First, yes, it was possibly a stolen election and if not the results bespeak unspeakable stupidity, denial and cruelty on the part of many of our fellow citizens. Second, it’s going to get darker, a lot darker -- the new Supreme Court appointments will no doubt be tragic -- but there is little or nothing that anyone can do to stop the Bush juggernaut at this moment.
So what needs to be done is to be in position when the Bushies fail, ‘cause fail they will, and in spades. They can talk all they want about winning in Iraq, but they haven’t the troops to engineer a victory. The economy has no reason to improve and new tax cuts will only hasten an economic day of reckoning with an out-of-control deficit. The cost of health care continues to rise at many times the rate of inflation. Little money is going to our schools. The nation is still millions behind in the creation of jobs.

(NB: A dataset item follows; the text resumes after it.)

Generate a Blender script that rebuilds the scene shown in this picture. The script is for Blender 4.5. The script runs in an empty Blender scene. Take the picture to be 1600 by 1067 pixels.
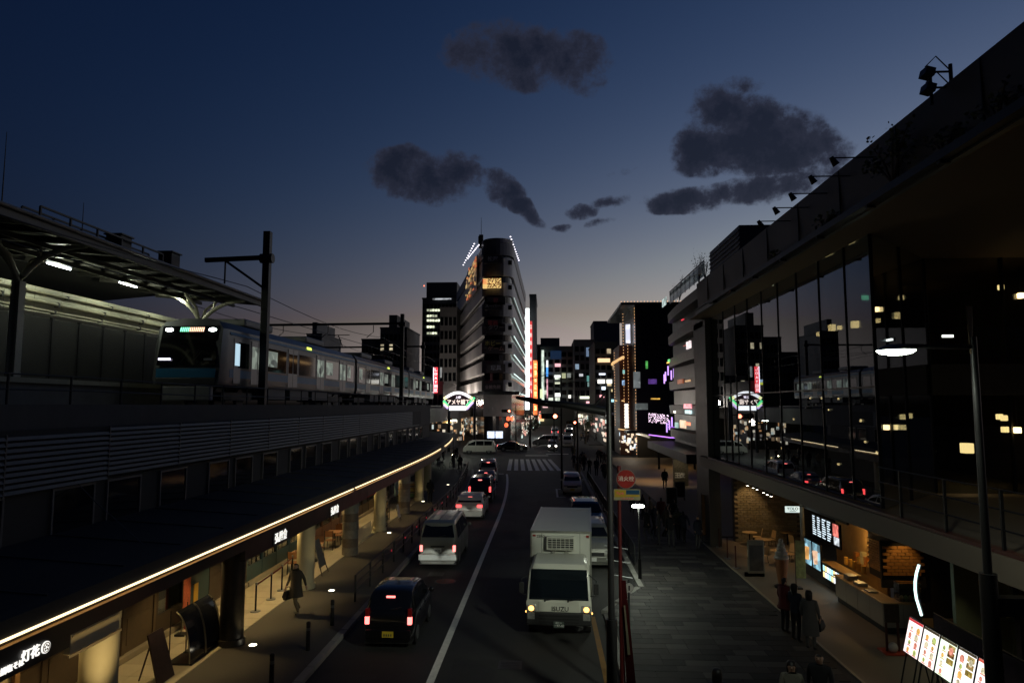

So the fundamentals are a mess and the people in charge lack the imagination and resources to make the necessary repairs. The Republicans will have both houses of Congress and it still won’t matter. There aren’t any practical, fiscally-viable options.
Imagine if Kerry had been elected. If he had brought the same energy to the White House that he did to the campaign, he would have faced a truculent -- at best -- Congress and a divided country, half of whose voters had rejected him at the polls. He would have been savaged into impotence.
The Bush Boy claims a mandate. Good for him, because now he won’t have the previous administration to blame when he falls flat on his smug face.
And that’s SetonnoteS...I’m Tony Seton.